EXERCISE REQUIREMENTS: Restate each of the lines given below, word for word.

GIVEN MATERIAL:
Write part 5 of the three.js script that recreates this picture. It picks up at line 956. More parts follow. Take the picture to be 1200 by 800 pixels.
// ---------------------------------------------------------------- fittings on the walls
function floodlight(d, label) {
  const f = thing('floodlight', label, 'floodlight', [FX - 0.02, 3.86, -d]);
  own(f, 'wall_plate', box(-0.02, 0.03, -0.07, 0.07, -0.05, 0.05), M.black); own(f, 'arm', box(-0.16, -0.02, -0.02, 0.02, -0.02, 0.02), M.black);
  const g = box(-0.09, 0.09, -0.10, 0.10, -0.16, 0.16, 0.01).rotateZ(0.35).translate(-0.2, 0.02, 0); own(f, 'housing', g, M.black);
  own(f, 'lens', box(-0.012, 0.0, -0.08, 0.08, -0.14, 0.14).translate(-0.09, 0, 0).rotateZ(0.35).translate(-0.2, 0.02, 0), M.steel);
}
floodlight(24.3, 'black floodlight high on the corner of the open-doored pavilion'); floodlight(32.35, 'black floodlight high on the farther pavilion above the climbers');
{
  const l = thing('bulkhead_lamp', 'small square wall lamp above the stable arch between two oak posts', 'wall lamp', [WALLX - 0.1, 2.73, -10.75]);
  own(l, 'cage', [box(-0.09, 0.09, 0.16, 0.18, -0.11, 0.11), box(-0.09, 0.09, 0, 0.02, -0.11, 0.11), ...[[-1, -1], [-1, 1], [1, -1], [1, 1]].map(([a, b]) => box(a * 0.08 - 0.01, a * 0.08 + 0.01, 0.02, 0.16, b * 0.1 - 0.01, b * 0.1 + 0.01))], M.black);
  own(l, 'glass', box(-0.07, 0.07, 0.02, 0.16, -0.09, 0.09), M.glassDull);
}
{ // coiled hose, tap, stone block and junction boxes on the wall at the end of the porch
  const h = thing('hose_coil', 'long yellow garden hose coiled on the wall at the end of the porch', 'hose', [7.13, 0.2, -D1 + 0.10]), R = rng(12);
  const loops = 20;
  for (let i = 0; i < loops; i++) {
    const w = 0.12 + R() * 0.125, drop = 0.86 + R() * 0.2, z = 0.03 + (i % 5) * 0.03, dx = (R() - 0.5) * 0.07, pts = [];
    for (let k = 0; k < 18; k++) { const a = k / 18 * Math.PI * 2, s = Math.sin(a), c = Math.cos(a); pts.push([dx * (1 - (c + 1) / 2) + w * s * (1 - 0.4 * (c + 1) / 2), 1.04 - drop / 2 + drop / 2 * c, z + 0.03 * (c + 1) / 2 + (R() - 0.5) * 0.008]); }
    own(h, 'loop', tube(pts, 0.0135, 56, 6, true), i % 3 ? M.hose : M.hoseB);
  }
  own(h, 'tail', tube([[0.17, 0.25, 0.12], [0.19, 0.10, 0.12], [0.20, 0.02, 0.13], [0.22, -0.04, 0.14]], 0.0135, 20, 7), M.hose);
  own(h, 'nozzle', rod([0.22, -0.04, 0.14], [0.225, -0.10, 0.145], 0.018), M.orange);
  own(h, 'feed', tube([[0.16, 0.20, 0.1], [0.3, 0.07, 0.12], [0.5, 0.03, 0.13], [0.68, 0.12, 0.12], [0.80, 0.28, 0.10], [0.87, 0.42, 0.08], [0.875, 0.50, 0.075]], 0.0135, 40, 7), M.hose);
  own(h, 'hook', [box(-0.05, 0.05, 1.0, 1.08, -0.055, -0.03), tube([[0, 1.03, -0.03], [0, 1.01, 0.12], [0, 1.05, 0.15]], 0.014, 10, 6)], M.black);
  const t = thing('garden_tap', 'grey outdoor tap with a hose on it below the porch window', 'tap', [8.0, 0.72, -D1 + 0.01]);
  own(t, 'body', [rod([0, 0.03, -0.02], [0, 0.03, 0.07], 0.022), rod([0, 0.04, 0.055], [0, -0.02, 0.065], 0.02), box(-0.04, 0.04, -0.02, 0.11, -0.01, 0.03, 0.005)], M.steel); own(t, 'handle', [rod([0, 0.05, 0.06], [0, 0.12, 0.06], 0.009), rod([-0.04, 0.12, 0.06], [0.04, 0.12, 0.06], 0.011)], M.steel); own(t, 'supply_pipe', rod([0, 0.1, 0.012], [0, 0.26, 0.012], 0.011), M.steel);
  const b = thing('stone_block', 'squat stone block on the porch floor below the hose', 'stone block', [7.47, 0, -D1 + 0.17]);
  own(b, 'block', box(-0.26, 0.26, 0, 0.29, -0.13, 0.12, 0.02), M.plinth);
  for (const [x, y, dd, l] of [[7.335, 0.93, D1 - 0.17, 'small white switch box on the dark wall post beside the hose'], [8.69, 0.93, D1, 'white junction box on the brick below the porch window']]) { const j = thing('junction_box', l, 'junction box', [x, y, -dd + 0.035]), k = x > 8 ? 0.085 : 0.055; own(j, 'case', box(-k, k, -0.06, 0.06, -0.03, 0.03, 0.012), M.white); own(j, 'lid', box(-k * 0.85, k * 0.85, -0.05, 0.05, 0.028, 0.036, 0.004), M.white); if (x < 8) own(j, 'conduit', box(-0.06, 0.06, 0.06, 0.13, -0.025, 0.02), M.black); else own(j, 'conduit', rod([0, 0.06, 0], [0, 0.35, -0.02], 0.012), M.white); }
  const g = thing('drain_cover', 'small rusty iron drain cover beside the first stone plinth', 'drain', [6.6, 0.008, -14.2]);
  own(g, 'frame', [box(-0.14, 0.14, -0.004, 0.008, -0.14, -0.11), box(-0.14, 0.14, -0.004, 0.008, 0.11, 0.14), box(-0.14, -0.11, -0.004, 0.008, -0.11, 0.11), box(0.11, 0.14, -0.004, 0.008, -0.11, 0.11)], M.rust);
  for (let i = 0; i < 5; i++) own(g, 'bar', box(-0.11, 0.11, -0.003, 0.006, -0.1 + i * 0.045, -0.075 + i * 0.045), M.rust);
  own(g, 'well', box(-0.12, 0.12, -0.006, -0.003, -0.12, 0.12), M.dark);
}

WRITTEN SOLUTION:
Write part 5 of the three.js script that recreates this picture. It picks up at line 956. More parts follow. Take the picture to be 1200 by 800 pixels.
// ---------------------------------------------------------------- fittings on the walls
function floodlight(d, label) {
  const f = thing('floodlight', label, 'floodlight', [FX - 0.02, 3.86, -d]);
  own(f, 'wall_plate', box(-0.02, 0.03, -0.07, 0.07, -0.05, 0.05), M.black); own(f, 'arm', box(-0.16, -0.02, -0.02, 0.02, -0.02, 0.02), M.black);
  const g = box(-0.09, 0.09, -0.10, 0.10, -0.16, 0.16, 0.01).rotateZ(0.35).translate(-0.2, 0.02, 0); own(f, 'housing', g, M.black);
  own(f, 'lens', box(-0.012, 0.0, -0.08, 0.08, -0.14, 0.14).translate(-0.09, 0, 0).rotateZ(0.35).translate(-0.2, 0.02, 0), M.steel);
}
floodlight(24.3, 'black floodlight high on the corner of the open-doored pavilion'); floodlight(32.35, 'black floodlight high on the farther pavilion above the climbers');
{
  const l = thing('bulkhead_lamp', 'small square wall lamp above the stable arch between two oak posts', 'wall lamp', [WALLX - 0.1, 2.73, -10.75]);
  own(l, 'cage', [box(-0.09, 0.09, 0.16, 0.18, -0.11, 0.11), box(-0.09, 0.09, 0, 0.02, -0.11, 0.11), ...[[-1, -1], [-1, 1], [1, -1], [1, 1]].map(([a, b]) => box(a * 0.08 - 0.01, a * 0.08 + 0.01, 0.02, 0.16, b * 0.1 - 0.01, b * 0.1 + 0.01))], M.black);
  own(l, 'glass', box(-0.07, 0.07, 0.02, 0.16, -0.09, 0.09), M.glassDull);
}
{ // coiled hose, tap, stone block and junction boxes on the wall at the end of the porch
  const h = thing('hose_coil', 'long yellow garden hose coiled on the wall at the end of the porch', 'hose', [7.13, 0.2, -D1 + 0.10]), R = rng(12);
  const loops = 20;
  for (let i = 0; i < loops; i++) {
    const w = 0.12 + R() * 0.125, drop = 0.86 + R() * 0.2, z = 0.03 + (i % 5) * 0.03, dx = (R() - 0.5) * 0.07, pts = [];
    for (let k = 0; k < 18; k++) { const a = k / 18 * Math.PI * 2, s = Math.sin(a), c = Math.cos(a); pts.push([dx * (1 - (c + 1) / 2) + w * s * (1 - 0.4 * (c + 1) / 2), 1.04 - drop / 2 + drop / 2 * c, z + 0.03 * (c + 1) / 2 + (R() - 0.5) * 0.008]); }
    own(h, 'loop', tube(pts, 0.0135, 56, 6, true), i % 3 ? M.hose : M.hoseB);
  }
  own(h, 'tail', tube([[0.17, 0.25, 0.12], [0.19, 0.10, 0.12], [0.20, 0.02, 0.13], [0.22, -0.04, 0.14]], 0.0135, 20, 7), M.hose);
  own(h, 'nozzle', rod([0.22, -0.04, 0.14], [0.225, -0.10, 0.145], 0.018), M.orange);
  own(h, 'feed', tube([[0.16, 0.20, 0.1], [0.3, 0.07, 0.12], [0.5, 0.03, 0.13], [0.68, 0.12, 0.12], [0.80, 0.28, 0.10], [0.87, 0.42, 0.08], [0.875, 0.50, 0.075]], 0.0135, 40, 7), M.hose);
  own(h, 'hook', [box(-0.05, 0.05, 1.0, 1.08, -0.055, -0.03), tube([[0, 1.03, -0.03], [0, 1.01, 0.12], [0, 1.05, 0.15]], 0.014, 10, 6)], M.black);
  const t = thing('garden_tap', 'grey outdoor tap with a hose on it below the porch window', 'tap', [8.0, 0.72, -D1 + 0.01]);
  own(t, 'body', [rod([0, 0.03, -0.02], [0, 0.03, 0.07], 0.022), rod([0, 0.04, 0.055], [0, -0.02, 0.065], 0.02), box(-0.04, 0.04, -0.02, 0.11, -0.01, 0.03, 0.005)], M.steel); own(t, 'handle', [rod([0, 0.05, 0.06], [0, 0.12, 0.06], 0.009), rod([-0.04, 0.12, 0.06], [0.04, 0.12, 0.06], 0.011)], M.steel); own(t, 'supply_pipe', rod([0, 0.1, 0.012], [0, 0.26, 0.012], 0.011), M.steel);
  const b = thing('stone_block', 'squat stone block on the porch floor below the hose', 'stone block', [7.47, 0, -D1 + 0.17]);
  own(b, 'block', box(-0.26, 0.26, 0, 0.29, -0.13, 0.12, 0.02), M.plinth);
  for (const [x, y, dd, l] of [[7.335, 0.93, D1 - 0.17, 'small white switch box on the dark wall post beside the hose'], [8.69, 0.93, D1, 'white junction box on the brick below the porch window']]) { const j = thing('junction_box', l, 'junction box', [x, y, -dd + 0.035]), k = x > 8 ? 0.085 : 0.055; own(j, 'case', box(-k, k, -0.06, 0.06, -0.03, 0.03, 0.012), M.white); own(j, 'lid', box(-k * 0.85, k * 0.85, -0.05, 0.05, 0.028, 0.036, 0.004), M.white); if (x < 8) own(j, 'conduit', box(-0.06, 0.06, 0.06, 0.13, -0.025, 0.02), M.black); else own(j, 'conduit', rod([0, 0.06, 0], [0, 0.35, -0.02], 0.012), M.white); }
  const g = thing('drain_cover', 'small rusty iron drain cover beside the first stone plinth', 'drain', [6.6, 0.008, -14.2]);
  own(g, 'frame', [box(-0.14, 0.14, -0.004, 0.008, -0.14, -0.11), box(-0.14, 0.14, -0.004, 0.008, 0.11, 0.14), box(-0.14, -0.11, -0.004, 0.008, -0.11, 0.11), box(0.11, 0.14, -0.004, 0.008, -0.11, 0.11)], M.rust);
  for (let i = 0; i < 5; i++) own(g, 'bar', box(-0.11, 0.11, -0.003, 0.006, -0.1 + i * 0.045, -0.075 + i * 0.045), M.rust);
  own(g, 'well', box(-0.12, 0.12, -0.006, -0.003, -0.12, 0.12), M.dark);
}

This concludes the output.